В полутени, в слабом свете ночника, перед моими глазами стояли мои куклы: император со скипетром из слоновой кости; императрица с короной и подвесками из кораллов; маленькое апельсиновое деревце справа и маленькое вишневое деревце слева; молодой слуга с зонтиком от солнца на длинной ручке; придворные дамы, поднявшие с подносов кубки почти на высоту глаз; маленькие подставки для зеркал и комоды с лаковыми рисунками; ширмочки с перламутровой инкрустацией; крохотные чашечки и маленькие блюда; миниатюрные резные фонарики и мячики из разноцветных ниток…
(Акутагава Рюноскё.Кукольник). [47]
Муромати
Скульптура эпохи Муромати относится к величайшей эпохе буддийского возрождения и сохраняет дух предшествующих эпох, но в ней проявилась и новизна, если не прямое влияние, несколько чувственного стиля китайской пластики эпохи Сонг (XI–XIII вв.), который в значительной мере ощущается в произведении «Каннон, созерцающая водопад такими».
Все выглядит так, как если бы преисполненность особыми чувствами, взращенная в тени, с которыми в своих маленьких павильонах японцы смаковали чай (тясицу, тясэки), предполагала отказ от любой излишней скульптуры. Дзэн-буддизм, действительно, не верил в действенность изображений; самое большее, он терпел их в качестве образов, не выражавших божественное начало, во имя поощрения верования народа. За неимением изображения богов довольствовались изображениями священников и патриархов. Им посвящали свой талант скульпторы эпохи Муромати; в то же самое время, изготавливая маски театра Но, они раскрывали бесконечные изменения человеческого лица и искали новых выражений. Театр Но, истоки которого восходят к пляскам и пантомимам эпохи Фудзивара, приобрел свой подлинный размах благодаря деятельности Канъами Киоцугу сотоварищи. Маска должна была соответствовать глубине драматических ситуаций на сцене, выражать определенное психологическое состояние, обогащаться нюансами, что достигалось бы благодаря простому изменению направления освещения при изменении положения головы актера. Таким образом, маска могла приобретать разные выражения, но сила воздействия этих личин стала определенной с того момента, когда на них было зафиксировано одно-единственное эмоциональное выражение, например сдержанная радость или сдержанная печаль. Маски заботливо сохраняются, передаются среди актеров из поколения в поколение, ими и сегодня пользуются актеры театра Но.
Хэйан и Камакура
Несмотря на интересные достижения искусства скульптуры, разочарование буддизма в «объемных изображениях» повлекло за собой его упадок, поскольку оно зародилось вместе с буддизмом и сопровождало его развитие, следовательно, потребность в нем была ограничена. Действительно, синтоизм не интересовался скульптурой, и если со временем им и вдохновлялись художники, исполненные гуманистического реализма, то это всего лишь свидетельство ассимиляции буддизма, которому, согласно синкретическим теориям, синтоизм и предшествовал.

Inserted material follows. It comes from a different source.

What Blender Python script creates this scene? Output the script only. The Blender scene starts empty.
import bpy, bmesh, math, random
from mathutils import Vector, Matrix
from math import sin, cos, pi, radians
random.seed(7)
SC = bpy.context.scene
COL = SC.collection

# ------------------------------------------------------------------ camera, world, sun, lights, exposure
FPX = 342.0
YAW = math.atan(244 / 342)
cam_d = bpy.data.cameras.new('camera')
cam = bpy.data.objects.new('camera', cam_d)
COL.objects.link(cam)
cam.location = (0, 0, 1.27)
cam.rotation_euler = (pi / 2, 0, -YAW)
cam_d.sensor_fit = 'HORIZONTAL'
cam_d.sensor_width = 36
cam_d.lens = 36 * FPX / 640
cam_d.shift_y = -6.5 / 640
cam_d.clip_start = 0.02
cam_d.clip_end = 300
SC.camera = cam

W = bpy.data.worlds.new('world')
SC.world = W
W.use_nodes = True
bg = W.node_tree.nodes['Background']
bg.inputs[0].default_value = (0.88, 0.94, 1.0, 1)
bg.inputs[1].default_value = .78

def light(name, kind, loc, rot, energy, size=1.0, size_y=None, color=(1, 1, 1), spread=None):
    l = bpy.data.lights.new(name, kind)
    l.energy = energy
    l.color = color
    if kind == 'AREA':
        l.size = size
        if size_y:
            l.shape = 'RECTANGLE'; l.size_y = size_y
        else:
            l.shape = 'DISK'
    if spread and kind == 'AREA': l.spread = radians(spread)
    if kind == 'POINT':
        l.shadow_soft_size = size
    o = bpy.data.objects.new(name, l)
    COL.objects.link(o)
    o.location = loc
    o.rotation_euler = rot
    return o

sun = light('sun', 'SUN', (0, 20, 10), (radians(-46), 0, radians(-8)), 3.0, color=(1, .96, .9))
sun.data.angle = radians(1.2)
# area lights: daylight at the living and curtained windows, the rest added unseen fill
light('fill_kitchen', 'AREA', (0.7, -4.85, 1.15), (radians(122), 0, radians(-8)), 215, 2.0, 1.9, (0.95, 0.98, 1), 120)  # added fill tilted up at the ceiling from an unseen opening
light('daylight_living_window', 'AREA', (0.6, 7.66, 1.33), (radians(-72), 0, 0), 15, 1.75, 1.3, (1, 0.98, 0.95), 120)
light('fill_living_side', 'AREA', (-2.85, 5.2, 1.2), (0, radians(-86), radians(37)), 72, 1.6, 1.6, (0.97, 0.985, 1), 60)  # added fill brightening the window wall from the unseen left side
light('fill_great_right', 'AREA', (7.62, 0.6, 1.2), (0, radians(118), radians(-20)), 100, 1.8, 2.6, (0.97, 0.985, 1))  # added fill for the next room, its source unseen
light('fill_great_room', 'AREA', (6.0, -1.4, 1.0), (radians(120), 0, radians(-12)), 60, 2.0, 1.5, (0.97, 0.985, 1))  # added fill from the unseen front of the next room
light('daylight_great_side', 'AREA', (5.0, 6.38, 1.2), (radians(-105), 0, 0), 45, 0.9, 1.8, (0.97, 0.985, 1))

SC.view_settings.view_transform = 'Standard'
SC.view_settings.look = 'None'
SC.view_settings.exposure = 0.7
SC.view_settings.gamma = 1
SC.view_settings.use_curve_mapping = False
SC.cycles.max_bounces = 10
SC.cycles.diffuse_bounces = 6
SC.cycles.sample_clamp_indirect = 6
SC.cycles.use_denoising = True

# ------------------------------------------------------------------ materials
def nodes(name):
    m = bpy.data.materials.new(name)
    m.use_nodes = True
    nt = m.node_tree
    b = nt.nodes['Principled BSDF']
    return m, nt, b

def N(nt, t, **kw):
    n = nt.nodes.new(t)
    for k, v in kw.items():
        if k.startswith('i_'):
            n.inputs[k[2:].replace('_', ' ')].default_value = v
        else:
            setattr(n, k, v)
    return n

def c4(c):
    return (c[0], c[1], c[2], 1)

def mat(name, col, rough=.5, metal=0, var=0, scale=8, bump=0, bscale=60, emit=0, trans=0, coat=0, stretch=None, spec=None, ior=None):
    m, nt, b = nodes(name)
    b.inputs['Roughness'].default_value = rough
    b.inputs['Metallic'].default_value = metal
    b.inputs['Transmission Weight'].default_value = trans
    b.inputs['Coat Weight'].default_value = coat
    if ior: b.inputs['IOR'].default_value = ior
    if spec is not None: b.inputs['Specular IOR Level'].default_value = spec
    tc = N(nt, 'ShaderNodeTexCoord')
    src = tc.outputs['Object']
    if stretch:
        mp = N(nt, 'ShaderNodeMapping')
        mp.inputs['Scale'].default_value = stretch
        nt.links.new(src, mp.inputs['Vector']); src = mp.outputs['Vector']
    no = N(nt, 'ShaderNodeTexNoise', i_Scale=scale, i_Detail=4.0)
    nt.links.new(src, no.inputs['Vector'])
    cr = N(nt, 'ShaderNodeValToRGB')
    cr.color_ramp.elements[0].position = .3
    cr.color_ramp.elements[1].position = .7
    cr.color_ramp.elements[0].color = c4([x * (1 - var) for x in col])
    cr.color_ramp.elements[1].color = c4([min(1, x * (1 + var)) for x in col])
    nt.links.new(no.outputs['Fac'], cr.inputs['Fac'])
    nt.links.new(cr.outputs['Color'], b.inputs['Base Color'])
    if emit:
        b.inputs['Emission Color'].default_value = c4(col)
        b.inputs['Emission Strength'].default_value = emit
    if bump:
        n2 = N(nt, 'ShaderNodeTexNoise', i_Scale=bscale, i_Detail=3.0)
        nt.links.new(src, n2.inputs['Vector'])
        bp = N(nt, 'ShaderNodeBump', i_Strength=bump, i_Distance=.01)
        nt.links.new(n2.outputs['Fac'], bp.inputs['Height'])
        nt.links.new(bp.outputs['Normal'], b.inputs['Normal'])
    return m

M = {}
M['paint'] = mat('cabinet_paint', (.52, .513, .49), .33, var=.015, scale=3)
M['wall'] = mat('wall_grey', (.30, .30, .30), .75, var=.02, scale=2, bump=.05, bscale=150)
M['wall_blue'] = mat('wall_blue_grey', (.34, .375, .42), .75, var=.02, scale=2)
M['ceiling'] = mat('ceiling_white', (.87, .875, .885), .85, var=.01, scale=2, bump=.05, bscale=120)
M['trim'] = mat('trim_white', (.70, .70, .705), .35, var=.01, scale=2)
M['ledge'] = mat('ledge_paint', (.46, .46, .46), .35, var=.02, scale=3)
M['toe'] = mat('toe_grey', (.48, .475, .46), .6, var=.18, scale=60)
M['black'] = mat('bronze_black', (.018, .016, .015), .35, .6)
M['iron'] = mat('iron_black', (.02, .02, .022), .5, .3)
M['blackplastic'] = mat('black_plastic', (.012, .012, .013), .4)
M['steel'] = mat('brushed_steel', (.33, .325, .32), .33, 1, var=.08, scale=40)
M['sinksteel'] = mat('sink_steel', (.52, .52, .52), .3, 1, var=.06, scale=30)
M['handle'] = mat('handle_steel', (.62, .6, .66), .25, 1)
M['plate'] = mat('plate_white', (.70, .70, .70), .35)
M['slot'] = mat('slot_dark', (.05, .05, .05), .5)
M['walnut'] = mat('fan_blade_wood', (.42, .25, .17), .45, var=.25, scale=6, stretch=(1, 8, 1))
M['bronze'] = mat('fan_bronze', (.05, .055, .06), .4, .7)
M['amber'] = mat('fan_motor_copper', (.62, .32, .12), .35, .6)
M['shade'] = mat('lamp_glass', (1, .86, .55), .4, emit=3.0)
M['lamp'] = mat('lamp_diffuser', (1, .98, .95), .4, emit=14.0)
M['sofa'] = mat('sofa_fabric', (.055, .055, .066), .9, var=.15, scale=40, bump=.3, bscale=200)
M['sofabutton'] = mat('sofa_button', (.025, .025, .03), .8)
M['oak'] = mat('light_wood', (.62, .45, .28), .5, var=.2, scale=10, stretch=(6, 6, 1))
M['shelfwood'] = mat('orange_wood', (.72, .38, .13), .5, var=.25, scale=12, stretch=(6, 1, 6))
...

Золотой век синтоистской скульптуры относится к эпохам Хэйан и Камакура. Эти синтоистские божества с наивным и меланхолическим выражением лица, изображенные сидящими, задрапированными в одеяния, указывающие на их пол и ранг, незаметно вступили в мир смертных. В этом отношении они противоположны буддийским бесполым и улыбающимся богам, которые возвышаются над человечеством.
Более древние и, без сомнения, самые красивые синтоистские изображения относятся к IX веку; они сохранились и сегодня в храме Якусидзи в Нара: принцесса Накацу, бог Хатиман в облике буддистского священника и обожествленная императрица Дзингу составляют колоритный ансамбль.
Синтоистская скульптура остается, однако, эпизодическим явлением, блестящим, но мимолетным приложением к постулатам, определенным согласно учениям буддизма и присущим ему вдохновением. Сами же буддисты вплоть до эпохи Мэйдзи поддерживали объединение скульпторов (буцуси ), которые пользовались покровительством храмов.